A three-judge panel for the California Court of Appeal ruled yesterday that Oracle must abide by a $3 billion verdict for violating a settlement agreement with Hewlett-Packard Co by ending its development of software for use with HP’s Itanium server platform.

OraclePhoto Credit: Shutterstock

The original 2010 settlement resolved a trade-secrets case brought by HP following Oracle’s hire of its former CEO, Mark Hurd. Oracle breached a provision of the deal that required it to continue to offer its software on HP owned platforms “consistent with that partnership as it existed prior to Oracle’s hiring of Hurd,” Justice Allison Danner wrote, affirming a 2016 jury verdict.

HP again sued Oracle in California state court in 2011 for allegedly refusing to continue offering its software months after the settlement of the breach and trade-secret claims based on its hiring of Hurd. Judge James Kleinberg ruled in favor of HP in 2012, finding the agreement required Oracle to continue to offer the products until HP halted selling Itanium-based servers.

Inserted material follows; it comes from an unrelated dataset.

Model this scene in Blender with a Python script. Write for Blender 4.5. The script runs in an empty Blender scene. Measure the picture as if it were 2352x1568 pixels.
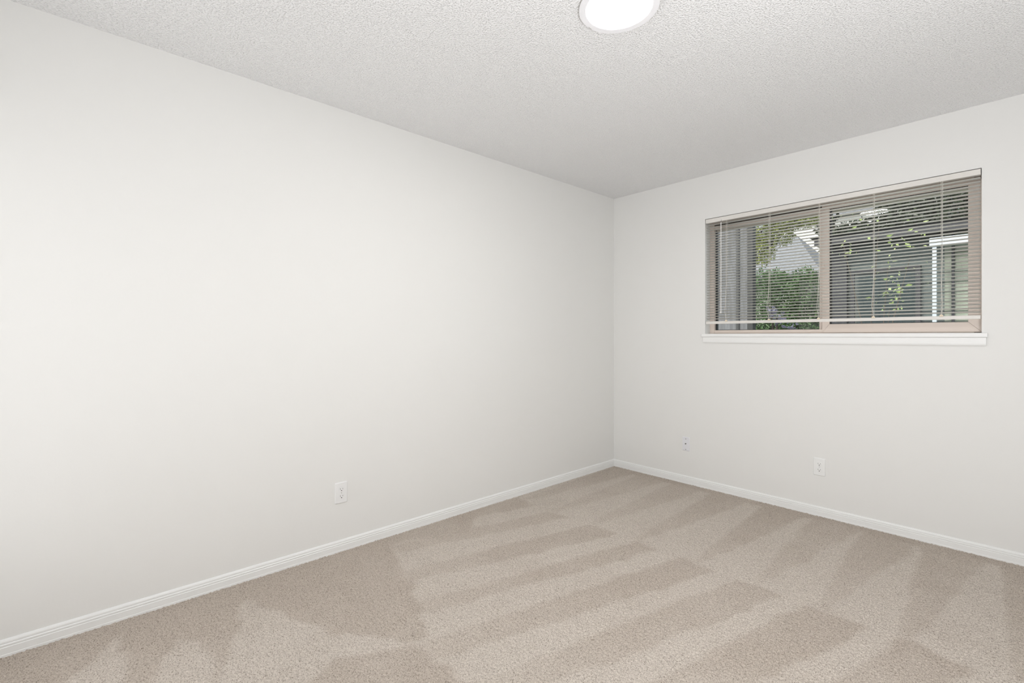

A Santa Clara jury awarded HP over $3 billion in damages for breach in 2016.

Oracle’s argument on appeal was that the relevant part of the agreement “merely restates the historically voluntary, non-contractual relationship between Oracle and HP.”

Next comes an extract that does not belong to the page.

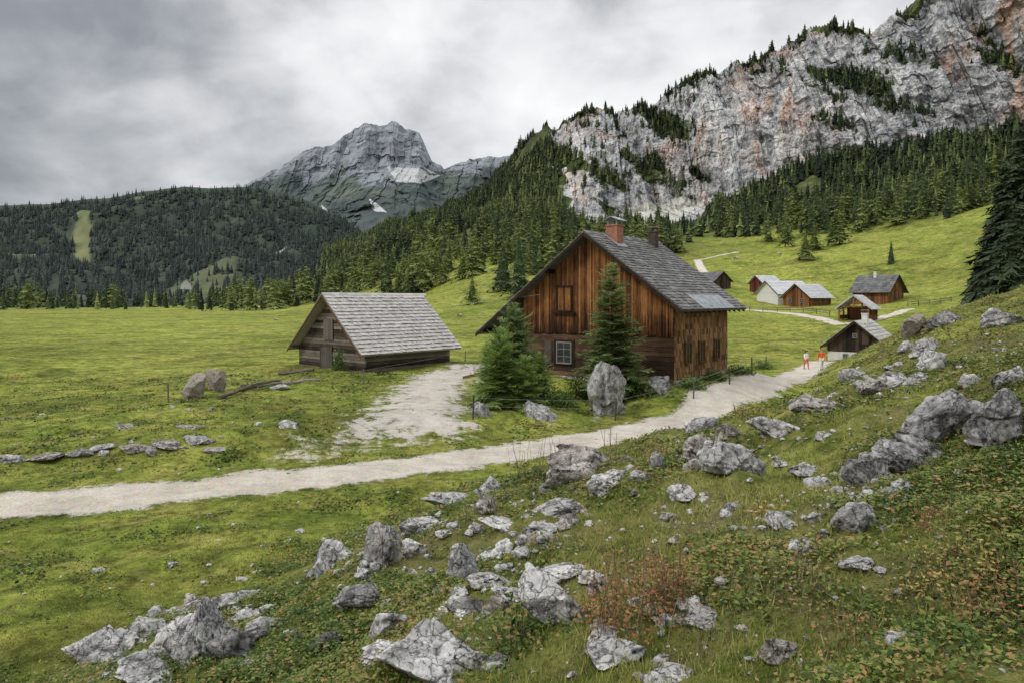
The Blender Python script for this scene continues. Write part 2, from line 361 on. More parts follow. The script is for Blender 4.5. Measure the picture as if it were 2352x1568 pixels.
def gravel(x, y):
    n = fbm(x*.5, y*.5, 2.2, 5, .6)
    rd = np.abs(poly_sd(x, y, ROAD)); road = 1-ss(.95, 2.05, rd+n*.45)
    yd = np.abs(poly_sd(x, y, YARD)); yard = .84*(1-ss(.9, 4.0, yd+n*1.6))
    y2 = np.abs(poly_sd(x, y, YARD2)); yard = np.maximum(yard, .38*(1-ss(.3, 2.0, y2+n*1.2)))
    vr = 1-ss(1.0, 1.6, np.abs(poly_sd(x, y, VROAD)))
    vp = np.maximum(1-ss(1.1, 1.9, np.abs(poly_sd(x, y, VPATH))), 1-ss(1.6, 2.8, np.abs(poly_sd(x, y, LPATH))))
    return road, yard, np.maximum(vr, vp)
TREEU = [-900,300,450,600,750,900,1000,1100,1200,1300,1500,1600,1750,1900,2000,2150,2352,3100]
TREED = [640,640,640,585,520,395,385,345,262,262,300,335,345,305,300,275,258,240]
NR, NC = 860, 1130
gu = np.linspace(-750, 3050, NC); gD = np.geomspace(1.5, 640, NR)
GX = gD[:, None]*(gu[None, :]-U0)/F; GY = np.repeat(gD[:, None], NC, 1)
GZ = H(GX, GY)
gr, gy_, gp = gravel(GX, GY)
sd = poly_sd(GX, GY, FOOT)
slope_a = ss(-.5, 2.5, sd+fbm(GX*.3, GY*.3, 3., 3)*1.5)*(1-ss(54, 67, GY))*(.4+.6*ss(-.3, .25, fbm(GX*.25, GY*.25, 8.8, 3)))
ft = np.interp(U0+F*GX/GY, TREEU, TREED)
forest_a = ss(-10, 60, GY-ft+fbm(GX*.02, GY*.02, 3.3, 3)*40)
GV = np.stack([GX, GY, GZ], -1).reshape(-1, 3); GF = grid_faces(NR, NC)
gA = {'gravel': np.maximum(np.maximum(gr, gy_), gp).ravel(), 'slope': slope_a.ravel(), 'forest': forest_a.ravel()}
def fm(a): return a.ravel()[GF].mean(1)
lab = np.zeros(len(GF), int)
lab[fm(gp) > .5] = 3; lab[fm(gy_) > .4] = 2; lab[fm(gr) > .5] = 1
for k, nm, lb, cat in ((0, 'ground', 'green alpine meadow and grassy slopes of the valley floor', 'ground'), (1, 'road', 'pale gravel road crossing the meadow past the brown house', 'road'),
                   (2, 'gravel_yard', 'pale gravel yard between the small barn and the brown house', 'yard'), (3, 'path', 'thin pale tracks winding through the far meadows and hamlet', 'path')):
    fs = GF[lab == k]; us, inv = np.unique(fs, return_inverse=True)
    me = mesh_np(nm, GV[us], inv.reshape(fs.shape), M['ground'], True, {a: b[us] for a, b in gA.items()})
    tag(link(nm, me), lb, cat, None, 'structure')

# ------------------------------------------------------------------ lofted mountains
def loft(cols, rows, nu, nt, ts):
    u = np.linspace(cols[0], cols[-1], nu); t = np.linspace(0, 1, nt)
    Dm = np.array([np.interp(u, cols, r_[0]) for r_ in rows]); Vm = np.array([np.interp(u, cols, r_[1]) for r_ in rows])
    Dg = np.array([np.interp(t, ts, Dm[:, i]) for i in range(nu)]).T; Vg = np.array([np.interp(t, ts, Vm[:, i]) for i in range(nu)]).T
    Ug = np.repeat(u[None, :], nt, 0)
    return Ug, Vg, Dg, Dg*(Ug-U0)/F, ZC-Dg*(Vg-VH)/F
def inpoly(u, v, poly):
    r = np.zeros(u.shape, bool); n = len(poly)
    for i in range(n):
        (x0, y0), (x1, y1) = poly[i], poly[(i+1) % n]
        c = ((y0 > v) != (y1 > v)) & (u < (x1-x0)*(v-y0)/((y1-y0) if y1 != y0 else 1e-9)+x0); r ^= c
    return r
def blur(a, n):
    for _ in range(n):
        a = (a+np.roll(a, 1, 0)+np.roll(a, -1, 0)+np.roll(a, 1, 1)+np.roll(a, -1, 1))/5
    return a
# right mountain with the cliff
c = [740,820,900,1000,1080,1180,1260,1340,1450,1570,1700,1860,2000,2100,2352,2700,3100]
bD = [620,600,560,500,480,460,450,450,450,440,420,400,380,370,350,330,310]
BASEU, BASED = c, bD
bz = [float(H(np.array([D*(u-U0)/F]), np.array([float(D)]))[0])-6 for u, D in zip(c, bD)]
bV = [VH+(ZC-z)*F/D for z, D in zip(bz, bD)]
rows = [(bD, bV),
 ([800,800,760,720,690,660,640,610,595,575,545,515,485,465,425,405,385],[600,585,560,540,515,480,472,490,488,475,445,380,360,350,290,230,200]),
 ([900,900,880,850,820,770,705,655,622,598,566,538,508,486,445,425,405],[592,568,542,517,482,412,365,352,350,320,280,210,210,180,70,-30,-60]),
 ([1000,1000,1000,980,940,870,770,705,660,632,600,570,540,515,475,450,430],[580,558,524,494,455,356,286,262,250,196,150,66,82,12,-160,-350,-450]),
 ([1150,1150,1150,1130,1100,1050,950,860,820,790,760,730,700,670,620,590,570],[600,590,560,530,500,410,330,300,300,260,220,150,160,100,-60,-230,-330])]
NU, NT = 1300, 490
Ug, Vg, Dg, X, Z = loft(c, rows, NU, NT, [0,.28,.6,.92,1])
rockp = [(1430,232),(1570,170),(1740,110),(1860,30),(2100,-40),(2352,-200),(3100,-500),(3100,190),(2352,285),(2200,325),(2100,352),(1990,362),(1870,382),(1750,435),(1620,478),(1600,505),(1520,530),(1400,535),(1290,505),(1330,425),(1400,360),(1380,290)]
outc = [(1240,272),(1310,235),(1450,230),(1450,330),(1370,385),(1280,340)]
rk = blur((inpoly(Ug, Vg, rockp) | inpoly(Ug, Vg, outc)).astype(float), 14)
rn = fbm(X*.012, Dg*.012, Z*.012, 4)
rk = np.clip(rk+rn*.35*(rk > .05)*(rk < .97), 0, 1)
rk2 = np.maximum(rk, .85*ss(.08, .32, fbm(X*.02+3, 0*X, Z*.02, 4))*ss(1130, 1230, Ug)*(1-ss(470, 490, Vg)))    # outcrops in the wood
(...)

But Danner, joined by Justices Mary Greenwood and Franklin Elia, stated the plain language of the agreement, the parties’ past dealings, and the circumstances surrounding the agreement required Oracle to continue its product offering on HP’s platform “as long as HP continued to sell the platform, as that practice existed before the Hurd dispute arose.”

The justices also rejected Oracle’s argument that the jury award wrongly included lost profits based on an expert’s “speculative and subjective” opinion of HP’s potential loss of market share.

The jury could consider Oracle’s arguments criticizing the expert’s methodology and calculations, but his evidence was still allowable, Danner said.

“Oracle’s conclusory reference to the right of petition, accompanied by neither argument nor application to the facts presented, is insufficient,” Danner said. “But even if we assume that Oracle’s statement of intent to appeal comes within the ambit of the Petition Clause of the First Amendment, Oracle offers no authority connecting the exercise of the right of petition in the context of a breach of contract claim.”